* DATA PROVIDED
------------------------------------------------------------------------

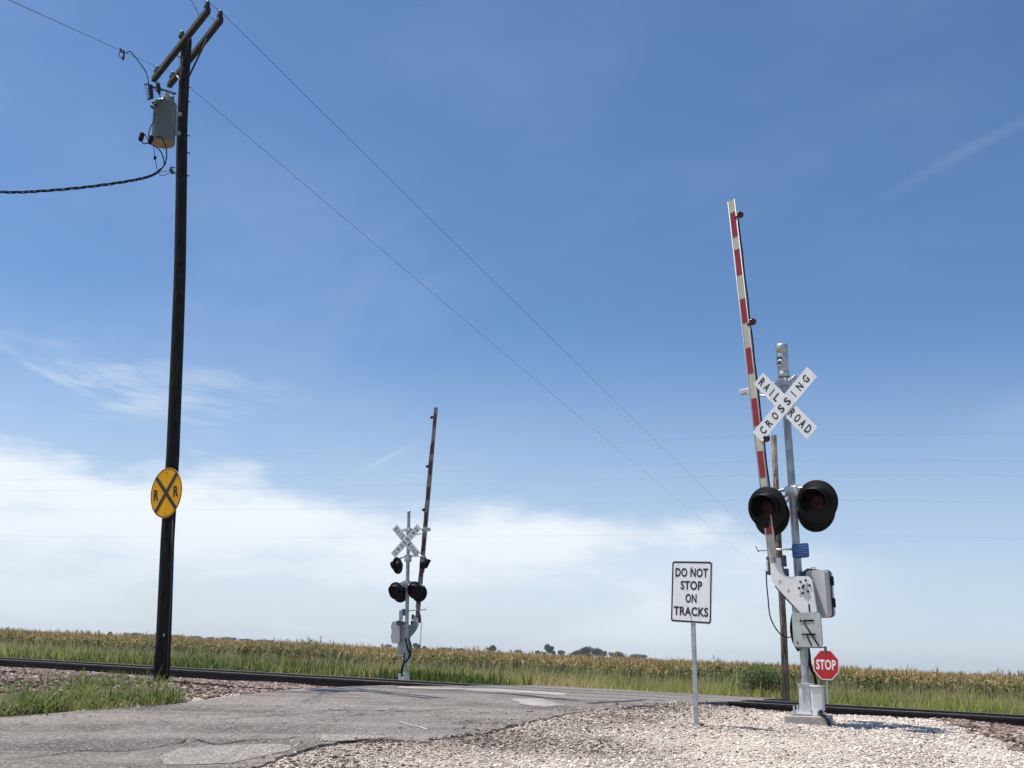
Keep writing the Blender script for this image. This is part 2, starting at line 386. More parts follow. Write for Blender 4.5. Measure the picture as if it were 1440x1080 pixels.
def edge_curve(P, wob, seed):
    dd, P = edge_pts(P, NS, wob, seed)
    # more samples where the camera sees the edge closely
    s = np.interp(np.linspace(0, 1, NS), [0, .05, .9, 1], [0, dd[2], dd[-4], dd[-1]])
    x = np.interp(s, dd, P[:, 0]); y = np.interp(s, dd, P[:, 1])
    w = np.array([noise.noise((q*1.1, seed, 0))+.6*noise.noise((q*3.7, seed, 4))+.35*noise.noise((q*11, seed, 9)) for q in s])*wob
    return np.stack([x+w*.8, y-w*.5], -1)
EL = edge_curve(L2, .05, 3.1); ER = edge_curve(R2, .15, 8.3)
NT = 26
T_ = np.linspace(0, 1, NT); P_ = EL[:, None, :]*(1-T_)[None, :, None]+ER[:, None, :]*T_[None, :, None]
VV = P_[..., 0]*TN.x+P_[..., 1]*TN.y
bumpz = np.array([[.010*noise.noise((x*.8, y*.8, 1))+.004*noise.noise((x*3, y*3, 2)) for x, y in row] for row in P_])
Zr = zr(VV)+.030+bumpz*(VV < 17)
Zr = np.where(VV > 17, np.minimum(Zr, .874), Zr)
top_ = np.concatenate([P_, Zr[..., None]], -1)
skl = top_[:, :1].copy(); skl[..., 2] -= .35; skl[..., :2] += (EL-ER)[:, None]*.006
skr = top_[:, -1:].copy(); skr[..., 2] -= .35; skr[..., :2] -= (EL-ER)[:, None]*.006
allp = np.concatenate([skl, top_, skr], 1); a_, b_ = allp.shape[:2]
I = np.arange(a_*b_).reshape(a_, b_); RF = np.stack([I[:-1, :-1], I[1:, :-1], I[1:, 1:], I[:-1, 1:]], -1).reshape(-1, 4)
def asphalt_mat():
    m = bpy.data.materials.new('worn_asphalt'); m.use_nodes = True; k = NG(m.node_tree); b = m.node_tree.nodes['Principled BSDF']
    v = k.n('ShaderNodeTexCoord').outputs['Object']
    # rotate so x runs along the road, then stretch for wheel tracks
    mp = k.n('ShaderNodeMapping'); k.l(v, mp.inputs[0]); mp.inputs['Rotation'].default_value = (0, 0, R(-50)); mp.inputs['Scale'].default_value = (.09, 1, 1)
    mp.vector_type = 'POINT'
    tr = k.noise(mp.outputs[0], 1.7, 4, .6)
    c = k.mix(k.mr(tr, .34, .66), (.09, .078, .068), (.235, .207, .183))
    c = k.mix(k.mr(k.noise(v, 1.1, 6, .65), .40, .68, 0, .55), c, (.26, .238, .225))
    c = k.mix(k.mr(k.noise(v, 4, 6, .7), .56, .72, 0, .5), c, (.085, .078, .075))
    vo = k.n('ShaderNodeTexVoronoi'); k.l(v, vo.inputs['Vector']); vo.inputs['Scale'].default_value = 48
    sc = k.n('ShaderNodeSeparateColor'); k.l(vo.outputs['Color'], sc.inputs[0])
    c = k.mix(k.mr(sc.outputs[0], .62, 1., 0, .55), c, (.42, .39, .36)); c = k.mix(k.mr(sc.outputs[1], .6, 1., 0, .6), c, (.07, .065, .06))
    # hairline cracks
    v2 = k.n('ShaderNodeTexVoronoi', feature='DISTANCE_TO_EDGE'); wn = k.n('ShaderNodeTexNoise'); k.l(v, wn.inputs['Vector']); wn.inputs['Scale'].default_value = 2.5; wn.inputs['Detail'].default_value = 5
    k.l(k.vm('ADD', v, k.vm('SCALE', wn.outputs['Color']) if False else wn.outputs['Color']), v2.inputs['Vector']); v2.inputs['Scale'].default_value = .75
    ck = k.m('MULTIPLY', k.mr(v2.outputs['Distance'], .012, .002), k.mr(k.noise(v, .5, 2), .48, .56))
    c = k.mix(k.m('MULTIPLY', ck, .75), c, (.035, .033, .03))
    k.l(c, b.inputs['Base Color']); b.inputs['Roughness'].default_value = .88; b.inputs['Specular IOR Level'].default_value = .3
    bn = k.n('ShaderNodeBump'); bn.inputs['Strength'].default_value = .6; bn.inputs['Distance'].default_value = .012
    k.l(k.m('ADD', k.noise(v, 90, 4, .7), k.m('MULTIPLY', ck, -1.0)), bn.inputs['Height']); k.l(bn.outputs[0], b.inputs['Normal'])
    return m
road = raw('road', allp.reshape(-1, 3), RF, asphalt_mat(), smooth=False); tag(road, kind='structure')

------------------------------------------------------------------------

Write out the whole listing exactly, and drop the pictures.

* FULL OUTPUT
Keep writing the Blender script for this image. This is part 2, starting at line 386. More parts follow. Write for Blender 4.5. Measure the picture as if it were 1440x1080 pixels.
def edge_curve(P, wob, seed):
    dd, P = edge_pts(P, NS, wob, seed)
    # more samples where the camera sees the edge closely
    s = np.interp(np.linspace(0, 1, NS), [0, .05, .9, 1], [0, dd[2], dd[-4], dd[-1]])
    x = np.interp(s, dd, P[:, 0]); y = np.interp(s, dd, P[:, 1])
    w = np.array([noise.noise((q*1.1, seed, 0))+.6*noise.noise((q*3.7, seed, 4))+.35*noise.noise((q*11, seed, 9)) for q in s])*wob
    return np.stack([x+w*.8, y-w*.5], -1)
EL = edge_curve(L2, .05, 3.1); ER = edge_curve(R2, .15, 8.3)
NT = 26
T_ = np.linspace(0, 1, NT); P_ = EL[:, None, :]*(1-T_)[None, :, None]+ER[:, None, :]*T_[None, :, None]
VV = P_[..., 0]*TN.x+P_[..., 1]*TN.y
bumpz = np.array([[.010*noise.noise((x*.8, y*.8, 1))+.004*noise.noise((x*3, y*3, 2)) for x, y in row] for row in P_])
Zr = zr(VV)+.030+bumpz*(VV < 17)
Zr = np.where(VV > 17, np.minimum(Zr, .874), Zr)
top_ = np.concatenate([P_, Zr[..., None]], -1)
skl = top_[:, :1].copy(); skl[..., 2] -= .35; skl[..., :2] += (EL-ER)[:, None]*.006
skr = top_[:, -1:].copy(); skr[..., 2] -= .35; skr[..., :2] -= (EL-ER)[:, None]*.006
allp = np.concatenate([skl, top_, skr], 1); a_, b_ = allp.shape[:2]
I = np.arange(a_*b_).reshape(a_, b_); RF = np.stack([I[:-1, :-1], I[1:, :-1], I[1:, 1:], I[:-1, 1:]], -1).reshape(-1, 4)
def asphalt_mat():
    m = bpy.data.materials.new('worn_asphalt'); m.use_nodes = True; k = NG(m.node_tree); b = m.node_tree.nodes['Principled BSDF']
    v = k.n('ShaderNodeTexCoord').outputs['Object']
    # rotate so x runs along the road, then stretch for wheel tracks
    mp = k.n('ShaderNodeMapping'); k.l(v, mp.inputs[0]); mp.inputs['Rotation'].default_value = (0, 0, R(-50)); mp.inputs['Scale'].default_value = (.09, 1, 1)
    mp.vector_type = 'POINT'
    tr = k.noise(mp.outputs[0], 1.7, 4, .6)
    c = k.mix(k.mr(tr, .34, .66), (.09, .078, .068), (.235, .207, .183))
    c = k.mix(k.mr(k.noise(v, 1.1, 6, .65), .40, .68, 0, .55), c, (.26, .238, .225))
    c = k.mix(k.mr(k.noise(v, 4, 6, .7), .56, .72, 0, .5), c, (.085, .078, .075))
    vo = k.n('ShaderNodeTexVoronoi'); k.l(v, vo.inputs['Vector']); vo.inputs['Scale'].default_value = 48
    sc = k.n('ShaderNodeSeparateColor'); k.l(vo.outputs['Color'], sc.inputs[0])
    c = k.mix(k.mr(sc.outputs[0], .62, 1., 0, .55), c, (.42, .39, .36)); c = k.mix(k.mr(sc.outputs[1], .6, 1., 0, .6), c, (.07, .065, .06))
    # hairline cracks
    v2 = k.n('ShaderNodeTexVoronoi', feature='DISTANCE_TO_EDGE'); wn = k.n('ShaderNodeTexNoise'); k.l(v, wn.inputs['Vector']); wn.inputs['Scale'].default_value = 2.5; wn.inputs['Detail'].default_value = 5
    k.l(k.vm('ADD', v, k.vm('SCALE', wn.outputs['Color']) if False else wn.outputs['Color']), v2.inputs['Vector']); v2.inputs['Scale'].default_value = .75
    ck = k.m('MULTIPLY', k.mr(v2.outputs['Distance'], .012, .002), k.mr(k.noise(v, .5, 2), .48, .56))
    c = k.mix(k.m('MULTIPLY', ck, .75), c, (.035, .033, .03))
    k.l(c, b.inputs['Base Color']); b.inputs['Roughness'].default_value = .88; b.inputs['Specular IOR Level'].default_value = .3
    bn = k.n('ShaderNodeBump'); bn.inputs['Strength'].default_value = .6; bn.inputs['Distance'].default_value = .012
    k.l(k.m('ADD', k.noise(v, 90, 4, .7), k.m('MULTIPLY', ck, -1.0)), bn.inputs['Height']); k.l(bn.outputs[0], b.inputs['Normal'])
    return m
road = raw('road', allp.reshape(-1, 3), RF, asphalt_mat(), smooth=False); tag(road, kind='structure')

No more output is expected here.